**Problem details**
Report how many lines of the entries below contain the word "that", and nothing more.
-- start of Task data --
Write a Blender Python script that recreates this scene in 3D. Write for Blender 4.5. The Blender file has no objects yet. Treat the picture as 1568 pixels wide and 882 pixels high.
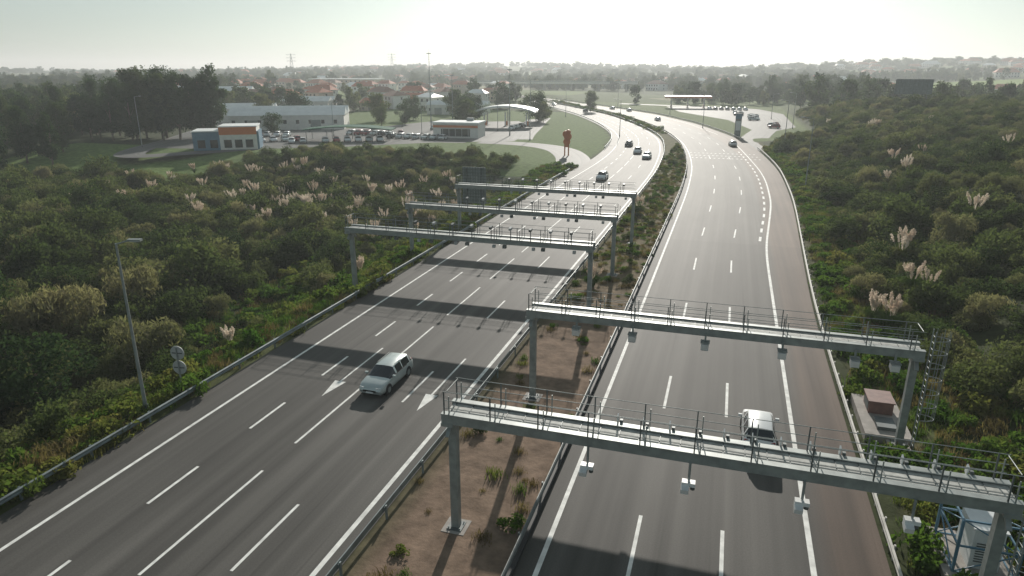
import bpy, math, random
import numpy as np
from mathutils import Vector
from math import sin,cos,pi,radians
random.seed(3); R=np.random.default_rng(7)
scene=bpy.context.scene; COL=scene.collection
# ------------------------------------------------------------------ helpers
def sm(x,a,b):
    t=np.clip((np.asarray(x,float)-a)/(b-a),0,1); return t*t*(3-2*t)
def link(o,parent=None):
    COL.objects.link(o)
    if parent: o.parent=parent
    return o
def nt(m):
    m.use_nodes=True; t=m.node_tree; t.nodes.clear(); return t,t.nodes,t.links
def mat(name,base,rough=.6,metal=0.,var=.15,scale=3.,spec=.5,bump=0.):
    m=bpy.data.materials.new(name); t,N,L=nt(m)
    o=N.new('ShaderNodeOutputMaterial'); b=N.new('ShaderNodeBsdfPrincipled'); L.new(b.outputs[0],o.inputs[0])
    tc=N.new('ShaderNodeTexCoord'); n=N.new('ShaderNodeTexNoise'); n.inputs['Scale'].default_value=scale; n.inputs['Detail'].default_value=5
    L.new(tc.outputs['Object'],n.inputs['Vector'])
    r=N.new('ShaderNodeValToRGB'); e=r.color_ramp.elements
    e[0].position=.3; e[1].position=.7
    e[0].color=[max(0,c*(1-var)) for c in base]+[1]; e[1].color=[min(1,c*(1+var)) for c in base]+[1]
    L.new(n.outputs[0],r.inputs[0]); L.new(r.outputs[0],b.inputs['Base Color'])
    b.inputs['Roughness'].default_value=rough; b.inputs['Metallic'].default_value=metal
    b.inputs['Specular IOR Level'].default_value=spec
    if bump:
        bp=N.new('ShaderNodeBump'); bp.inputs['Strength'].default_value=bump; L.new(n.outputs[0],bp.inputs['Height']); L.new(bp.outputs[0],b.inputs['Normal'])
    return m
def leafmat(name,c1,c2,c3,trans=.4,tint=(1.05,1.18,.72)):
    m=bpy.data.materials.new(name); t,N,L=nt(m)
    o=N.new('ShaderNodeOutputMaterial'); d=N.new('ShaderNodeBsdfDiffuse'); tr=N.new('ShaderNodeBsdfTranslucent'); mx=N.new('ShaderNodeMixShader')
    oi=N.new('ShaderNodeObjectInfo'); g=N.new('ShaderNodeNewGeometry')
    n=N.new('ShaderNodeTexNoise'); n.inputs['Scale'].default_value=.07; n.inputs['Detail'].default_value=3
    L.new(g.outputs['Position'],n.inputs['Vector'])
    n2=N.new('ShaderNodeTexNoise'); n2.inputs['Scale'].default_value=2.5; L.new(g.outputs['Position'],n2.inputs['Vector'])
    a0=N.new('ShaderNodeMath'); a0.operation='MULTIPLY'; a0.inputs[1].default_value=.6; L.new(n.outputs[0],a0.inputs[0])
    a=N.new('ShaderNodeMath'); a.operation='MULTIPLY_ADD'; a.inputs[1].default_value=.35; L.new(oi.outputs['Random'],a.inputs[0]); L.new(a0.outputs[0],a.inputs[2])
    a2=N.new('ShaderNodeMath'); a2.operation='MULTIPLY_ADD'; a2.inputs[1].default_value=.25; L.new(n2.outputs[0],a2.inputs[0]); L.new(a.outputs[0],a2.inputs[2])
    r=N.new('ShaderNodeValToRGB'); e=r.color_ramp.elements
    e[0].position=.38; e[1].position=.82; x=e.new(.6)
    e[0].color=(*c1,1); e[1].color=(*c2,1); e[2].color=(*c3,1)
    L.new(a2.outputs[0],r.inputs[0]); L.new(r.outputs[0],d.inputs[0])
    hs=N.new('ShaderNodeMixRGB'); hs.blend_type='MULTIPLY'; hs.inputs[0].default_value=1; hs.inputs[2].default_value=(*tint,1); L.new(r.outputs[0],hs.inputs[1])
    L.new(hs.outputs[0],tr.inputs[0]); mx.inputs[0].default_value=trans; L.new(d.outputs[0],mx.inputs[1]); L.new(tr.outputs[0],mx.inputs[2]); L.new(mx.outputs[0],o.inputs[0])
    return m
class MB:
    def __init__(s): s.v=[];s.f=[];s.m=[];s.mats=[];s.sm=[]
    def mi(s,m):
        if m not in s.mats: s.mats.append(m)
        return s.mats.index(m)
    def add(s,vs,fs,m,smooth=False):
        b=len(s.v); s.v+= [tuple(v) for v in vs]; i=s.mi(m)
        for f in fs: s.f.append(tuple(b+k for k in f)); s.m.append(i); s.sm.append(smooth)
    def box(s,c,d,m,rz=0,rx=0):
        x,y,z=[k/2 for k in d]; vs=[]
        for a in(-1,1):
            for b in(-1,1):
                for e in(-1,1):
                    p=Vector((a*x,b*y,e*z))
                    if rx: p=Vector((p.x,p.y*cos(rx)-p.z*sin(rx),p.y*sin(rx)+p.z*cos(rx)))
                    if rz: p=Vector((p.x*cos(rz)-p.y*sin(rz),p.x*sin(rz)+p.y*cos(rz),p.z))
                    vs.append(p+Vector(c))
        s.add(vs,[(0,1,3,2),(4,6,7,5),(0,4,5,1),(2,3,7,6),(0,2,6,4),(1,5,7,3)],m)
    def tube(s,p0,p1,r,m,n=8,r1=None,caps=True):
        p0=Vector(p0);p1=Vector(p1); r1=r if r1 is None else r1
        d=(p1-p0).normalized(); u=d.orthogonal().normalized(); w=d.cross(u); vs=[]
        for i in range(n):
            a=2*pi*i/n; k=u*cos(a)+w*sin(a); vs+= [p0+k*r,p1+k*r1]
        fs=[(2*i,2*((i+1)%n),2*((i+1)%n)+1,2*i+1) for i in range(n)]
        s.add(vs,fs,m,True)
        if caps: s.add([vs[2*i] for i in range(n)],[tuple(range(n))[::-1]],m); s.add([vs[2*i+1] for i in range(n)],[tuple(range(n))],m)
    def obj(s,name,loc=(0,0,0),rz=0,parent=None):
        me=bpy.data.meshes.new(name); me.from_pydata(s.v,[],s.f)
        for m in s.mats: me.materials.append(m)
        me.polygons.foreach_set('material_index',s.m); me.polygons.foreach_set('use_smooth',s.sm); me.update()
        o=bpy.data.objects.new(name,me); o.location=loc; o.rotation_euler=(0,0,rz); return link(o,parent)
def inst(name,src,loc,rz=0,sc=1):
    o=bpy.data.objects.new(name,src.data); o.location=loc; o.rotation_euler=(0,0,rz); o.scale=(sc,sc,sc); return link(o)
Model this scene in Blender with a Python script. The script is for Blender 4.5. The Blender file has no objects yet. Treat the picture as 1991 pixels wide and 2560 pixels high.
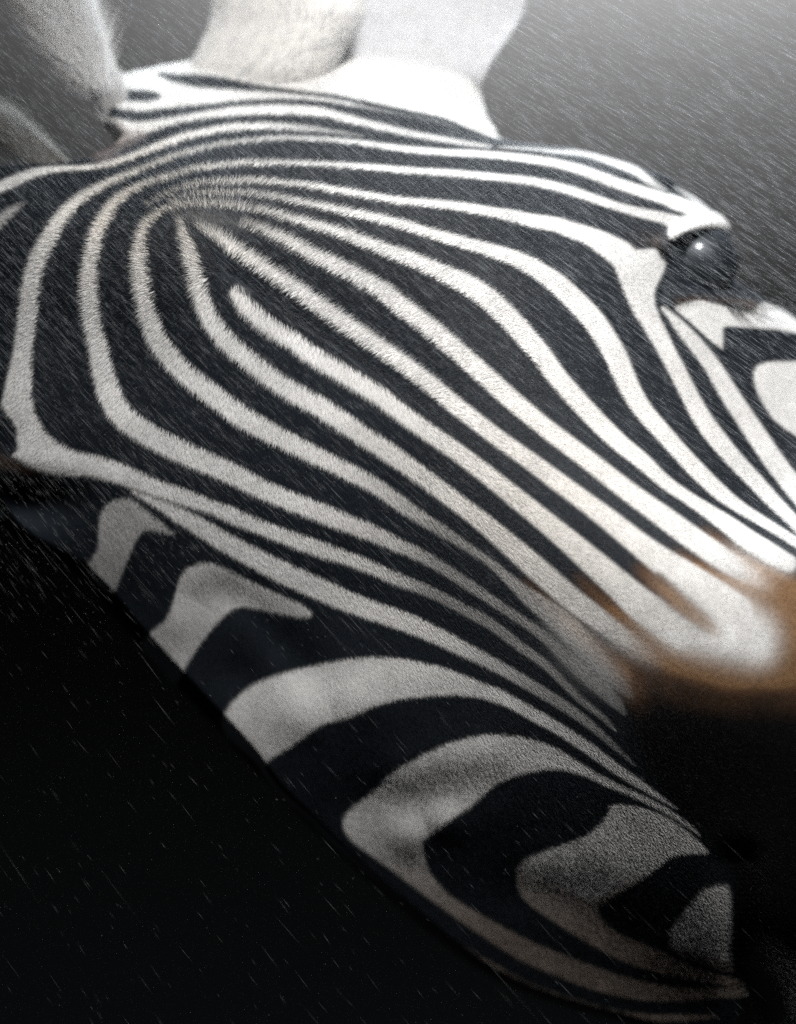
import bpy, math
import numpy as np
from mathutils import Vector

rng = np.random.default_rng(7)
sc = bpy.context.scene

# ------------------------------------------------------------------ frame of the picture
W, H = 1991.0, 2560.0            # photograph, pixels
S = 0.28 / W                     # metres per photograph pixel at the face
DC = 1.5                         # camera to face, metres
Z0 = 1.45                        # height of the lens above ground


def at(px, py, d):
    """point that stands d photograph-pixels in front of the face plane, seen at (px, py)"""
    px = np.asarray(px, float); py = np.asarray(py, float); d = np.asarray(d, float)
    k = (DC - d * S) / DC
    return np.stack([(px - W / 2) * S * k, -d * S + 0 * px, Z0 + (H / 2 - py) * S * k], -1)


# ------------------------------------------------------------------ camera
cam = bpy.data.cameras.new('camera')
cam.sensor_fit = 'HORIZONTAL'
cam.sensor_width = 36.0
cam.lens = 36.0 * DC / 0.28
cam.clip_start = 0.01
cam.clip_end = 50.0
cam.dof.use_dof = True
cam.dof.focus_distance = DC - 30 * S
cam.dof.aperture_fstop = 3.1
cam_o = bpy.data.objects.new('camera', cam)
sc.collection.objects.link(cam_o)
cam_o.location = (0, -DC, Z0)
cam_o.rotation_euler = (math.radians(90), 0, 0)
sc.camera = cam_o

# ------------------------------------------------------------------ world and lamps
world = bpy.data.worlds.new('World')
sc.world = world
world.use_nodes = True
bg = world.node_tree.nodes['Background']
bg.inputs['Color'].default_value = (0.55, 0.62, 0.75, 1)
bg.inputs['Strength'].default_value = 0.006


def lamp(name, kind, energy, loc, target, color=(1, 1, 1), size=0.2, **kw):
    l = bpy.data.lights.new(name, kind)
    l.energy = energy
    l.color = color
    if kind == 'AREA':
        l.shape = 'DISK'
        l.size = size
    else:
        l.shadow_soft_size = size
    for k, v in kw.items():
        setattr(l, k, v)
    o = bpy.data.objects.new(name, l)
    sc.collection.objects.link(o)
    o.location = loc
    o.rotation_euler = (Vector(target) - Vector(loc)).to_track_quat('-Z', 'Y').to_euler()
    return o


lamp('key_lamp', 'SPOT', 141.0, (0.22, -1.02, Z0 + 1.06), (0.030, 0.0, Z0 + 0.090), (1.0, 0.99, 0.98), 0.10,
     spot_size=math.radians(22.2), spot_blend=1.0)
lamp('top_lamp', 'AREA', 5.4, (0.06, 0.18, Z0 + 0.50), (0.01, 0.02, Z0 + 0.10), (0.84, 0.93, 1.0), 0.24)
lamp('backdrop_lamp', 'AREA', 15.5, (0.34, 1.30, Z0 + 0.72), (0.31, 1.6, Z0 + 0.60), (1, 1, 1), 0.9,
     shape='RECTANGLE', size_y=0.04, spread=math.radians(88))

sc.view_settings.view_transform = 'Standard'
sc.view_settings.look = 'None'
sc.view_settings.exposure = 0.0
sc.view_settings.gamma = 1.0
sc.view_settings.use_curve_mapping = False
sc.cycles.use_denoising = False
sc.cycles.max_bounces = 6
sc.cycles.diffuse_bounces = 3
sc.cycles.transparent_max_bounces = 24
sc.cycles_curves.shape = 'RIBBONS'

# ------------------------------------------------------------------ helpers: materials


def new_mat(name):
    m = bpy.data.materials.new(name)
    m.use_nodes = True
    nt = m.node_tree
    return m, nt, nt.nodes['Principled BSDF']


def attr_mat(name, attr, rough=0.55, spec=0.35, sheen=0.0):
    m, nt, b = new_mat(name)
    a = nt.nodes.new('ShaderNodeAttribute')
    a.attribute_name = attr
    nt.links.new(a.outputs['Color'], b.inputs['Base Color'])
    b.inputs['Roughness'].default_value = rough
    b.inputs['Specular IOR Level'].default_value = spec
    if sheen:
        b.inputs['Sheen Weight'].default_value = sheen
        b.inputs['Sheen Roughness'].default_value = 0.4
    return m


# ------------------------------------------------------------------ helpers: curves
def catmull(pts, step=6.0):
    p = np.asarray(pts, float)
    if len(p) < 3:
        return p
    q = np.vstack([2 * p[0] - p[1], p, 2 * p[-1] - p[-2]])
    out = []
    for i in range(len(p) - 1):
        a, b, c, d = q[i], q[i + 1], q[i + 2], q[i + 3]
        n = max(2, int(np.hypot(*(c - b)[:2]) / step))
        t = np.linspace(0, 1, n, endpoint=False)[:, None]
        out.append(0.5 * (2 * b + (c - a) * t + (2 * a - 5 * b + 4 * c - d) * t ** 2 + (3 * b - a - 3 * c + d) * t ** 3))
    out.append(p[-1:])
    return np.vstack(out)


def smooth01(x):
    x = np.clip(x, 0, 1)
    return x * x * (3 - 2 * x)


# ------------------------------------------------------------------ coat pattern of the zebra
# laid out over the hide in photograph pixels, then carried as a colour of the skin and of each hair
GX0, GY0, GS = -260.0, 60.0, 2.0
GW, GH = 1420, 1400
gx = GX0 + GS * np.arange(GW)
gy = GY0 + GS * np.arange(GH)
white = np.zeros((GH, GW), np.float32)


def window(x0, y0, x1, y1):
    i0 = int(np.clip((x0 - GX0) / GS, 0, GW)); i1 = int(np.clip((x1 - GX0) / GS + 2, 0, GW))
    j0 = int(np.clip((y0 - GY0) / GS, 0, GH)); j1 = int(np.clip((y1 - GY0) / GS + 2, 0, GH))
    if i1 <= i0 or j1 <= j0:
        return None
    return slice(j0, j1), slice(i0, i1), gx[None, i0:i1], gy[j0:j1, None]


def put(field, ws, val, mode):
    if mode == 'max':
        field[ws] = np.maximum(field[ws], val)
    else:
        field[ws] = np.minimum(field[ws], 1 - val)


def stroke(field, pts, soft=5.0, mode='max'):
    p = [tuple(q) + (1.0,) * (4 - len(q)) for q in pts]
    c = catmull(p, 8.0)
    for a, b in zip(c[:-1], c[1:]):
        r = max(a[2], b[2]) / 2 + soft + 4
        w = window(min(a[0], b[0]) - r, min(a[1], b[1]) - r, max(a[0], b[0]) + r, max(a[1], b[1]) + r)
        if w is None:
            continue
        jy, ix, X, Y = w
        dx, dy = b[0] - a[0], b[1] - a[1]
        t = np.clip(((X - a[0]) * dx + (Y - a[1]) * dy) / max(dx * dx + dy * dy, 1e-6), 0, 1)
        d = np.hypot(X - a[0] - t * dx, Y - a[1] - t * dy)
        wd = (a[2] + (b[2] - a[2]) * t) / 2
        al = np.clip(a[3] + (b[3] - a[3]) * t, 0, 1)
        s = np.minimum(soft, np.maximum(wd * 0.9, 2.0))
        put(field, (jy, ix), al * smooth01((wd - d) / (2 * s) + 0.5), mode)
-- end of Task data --
**Response below**
2